Reclaiming "Virgin": A Feminist Statement
Finally, it’s impossible to ignore the feminist resonance of the album’s title. By reclaiming the word “virgin”, Lorde challenges the patriarchal baggage that has long defined it. She reframes it not as a mark of sexual inexperience, but as a symbol of autonomy, rebirth, and wholeness. In Lorde’s version, a “virgin” is not defined by men but by the act of returning to oneself.
It’s a move that echoes her debut-era critiques of materialism and image (“Royals”), but with the maturity of someone who’s lived through the industry’s expectations and found her own language to push back. The think-pieces are already rolling out. TikTok users are making explainer videos about ancient virgin goddesses. And fans are discussing how Virgin gives us a new cultural lens for understanding gender, power, and self-definition.
Just as Pure Heroine reshaped what teenage rebellion sounded like, Melodrama redefined heartbreak in technicolour, and Solar Power laid the groundwork for introspection and quiet healing, Virgin offers a blueprint for what it means to grow up, break down, and begin again on your own terms.
Final Thoughts: Virgin as a Love Letter to the Self
In the end, Virgin isn’t just an album; it’s a reckoning. A ritual. A release. It feels like witnessing an artist turn herself inside out, shedding ego and expectation in real time, and by doing so, offering the rest of us permission to do the same.

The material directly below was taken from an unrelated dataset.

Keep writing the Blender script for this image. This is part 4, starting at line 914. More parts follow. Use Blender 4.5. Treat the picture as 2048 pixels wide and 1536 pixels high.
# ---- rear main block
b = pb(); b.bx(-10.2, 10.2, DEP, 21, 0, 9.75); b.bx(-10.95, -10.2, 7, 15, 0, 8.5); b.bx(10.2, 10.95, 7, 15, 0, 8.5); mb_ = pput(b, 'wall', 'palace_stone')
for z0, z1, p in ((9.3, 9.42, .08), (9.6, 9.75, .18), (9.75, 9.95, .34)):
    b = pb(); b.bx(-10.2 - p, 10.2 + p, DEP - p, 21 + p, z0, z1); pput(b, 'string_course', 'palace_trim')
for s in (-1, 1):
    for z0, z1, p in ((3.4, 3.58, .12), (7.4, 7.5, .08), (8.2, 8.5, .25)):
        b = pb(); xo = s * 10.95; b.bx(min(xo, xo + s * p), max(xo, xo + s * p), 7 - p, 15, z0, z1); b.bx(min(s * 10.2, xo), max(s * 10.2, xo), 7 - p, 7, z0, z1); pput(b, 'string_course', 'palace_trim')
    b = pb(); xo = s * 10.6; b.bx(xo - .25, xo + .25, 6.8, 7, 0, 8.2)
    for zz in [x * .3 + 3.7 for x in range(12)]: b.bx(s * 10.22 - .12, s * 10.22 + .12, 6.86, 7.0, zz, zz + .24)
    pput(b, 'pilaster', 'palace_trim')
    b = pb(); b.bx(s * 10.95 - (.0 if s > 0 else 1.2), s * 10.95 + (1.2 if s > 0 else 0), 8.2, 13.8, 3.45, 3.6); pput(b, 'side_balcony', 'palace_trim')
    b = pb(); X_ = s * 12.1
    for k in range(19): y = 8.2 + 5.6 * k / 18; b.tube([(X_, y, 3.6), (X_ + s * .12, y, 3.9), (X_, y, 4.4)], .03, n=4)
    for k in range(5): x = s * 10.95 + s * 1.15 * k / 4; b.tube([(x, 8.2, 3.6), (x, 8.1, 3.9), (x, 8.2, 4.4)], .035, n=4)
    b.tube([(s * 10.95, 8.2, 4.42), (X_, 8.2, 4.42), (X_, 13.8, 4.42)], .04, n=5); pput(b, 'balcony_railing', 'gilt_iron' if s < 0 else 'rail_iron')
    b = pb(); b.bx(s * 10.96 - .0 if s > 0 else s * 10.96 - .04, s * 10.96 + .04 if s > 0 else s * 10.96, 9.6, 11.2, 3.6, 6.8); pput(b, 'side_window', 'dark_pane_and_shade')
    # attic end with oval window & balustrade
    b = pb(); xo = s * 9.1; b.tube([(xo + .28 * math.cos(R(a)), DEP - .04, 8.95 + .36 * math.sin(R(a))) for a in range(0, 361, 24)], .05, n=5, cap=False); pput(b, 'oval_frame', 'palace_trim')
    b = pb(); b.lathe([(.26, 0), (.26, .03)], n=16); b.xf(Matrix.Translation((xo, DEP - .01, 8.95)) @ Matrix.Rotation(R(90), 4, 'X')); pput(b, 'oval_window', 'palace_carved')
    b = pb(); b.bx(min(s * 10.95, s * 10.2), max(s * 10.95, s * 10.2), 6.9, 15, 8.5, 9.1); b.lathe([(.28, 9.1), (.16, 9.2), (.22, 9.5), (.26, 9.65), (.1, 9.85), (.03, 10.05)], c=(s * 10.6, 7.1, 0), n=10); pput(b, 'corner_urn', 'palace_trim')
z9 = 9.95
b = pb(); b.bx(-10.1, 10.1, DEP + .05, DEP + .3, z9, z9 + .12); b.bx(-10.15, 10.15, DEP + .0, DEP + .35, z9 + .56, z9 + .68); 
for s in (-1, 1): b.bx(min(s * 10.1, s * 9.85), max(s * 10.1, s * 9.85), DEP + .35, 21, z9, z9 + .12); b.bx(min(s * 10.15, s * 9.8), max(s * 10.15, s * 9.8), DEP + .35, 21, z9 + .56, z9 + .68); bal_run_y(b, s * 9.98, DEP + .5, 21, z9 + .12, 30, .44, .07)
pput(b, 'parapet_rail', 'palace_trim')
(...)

As a long-time fan, I found Virgin to be affirming, emotional, and liberating. It’s the sound of someone choosing to love herself enough to show every scar, contradiction, and fear, and still sing through it. Lorde approaches the good, the bad, and the ugly with an honesty we rarely get from artists of her stature. And this time, she’s doing it with something she admits she long withheld: compassion.
In her own words: “I’d tried treating myself like s**t… turns out, compassion is the answer.” That ethos pulses through Virgin. Even in the tracks filled with shame, confusion, or grief, there’s a current of self-forgiveness, a belief that truth-telling, no matter how messy, is a path to freedom.
For enby, trans, and queer folks listening, this album hits even deeper. Virgin is a reminder that our journeys aren’t linear, and they don’t need to be legible to anyone but ourselves. Lorde doesn’t tie her story into a bow. She revels in the ambiguity, in the moments of “I don’t know,” and makes it sound like freedom. In a world that still demands clarity and cohesion from queer lives, her embrace of the in-between is quietly revolutionary.
By the time the final track fades out, her voice trailing off with “tell them…” — it’s clear: Lorde has been reborn. Not as a new persona, but as herself, finally unfiltered. On her own terms.
Virgin is an album to love, to ponder, to cry to, and to grow with. It critiques the pop machine while honouring the queer truth that we contain multitudes. In an industry that still demands one brand, one sound, one self, Lorde just handed us a blueprint for being everything at once.
And for that, Virgin has not just earned its flowers, it planted the whole garden.
Rating: ⭐️⭐️⭐️⭐️½ (4.5/5 stars)
Virgin (2025). Artwork: pelvic X-ray with embedded IUD and object. Photo credit not publicly confirmed; released via Lorde’s official channels. Available at ChuffMedia press site →
Album: Virgin by Lorde (2025).
Virgin isn’t just an artistic shift; it’s a visceral, soul-exposing body of work that invites listeners into the unfiltered becoming of an artist and a person. It’s not polished pop; it’s pop that bleeds. While not every risk lands cleanly, Lorde's willingness to get messy makes this her most resonant project yet. A slow-burning, queer-coded reckoning for anyone who’s ever been in flux.
Fave Tracks: Hammer, Shapeshifter, Man of the Year, Favourite Daughter, Broken Glass, David
Best For: Lying on the floor in a towel post-shower, spiralling gently, texting no one back, and wondering who the hell you’re becoming
Queer Core Takeaway: Gender is expansive. Identity is nonlinear. And sometimes, the most radical thing is to be real without apologising. Virgin reminds us that you don’t need to be legible to be whole.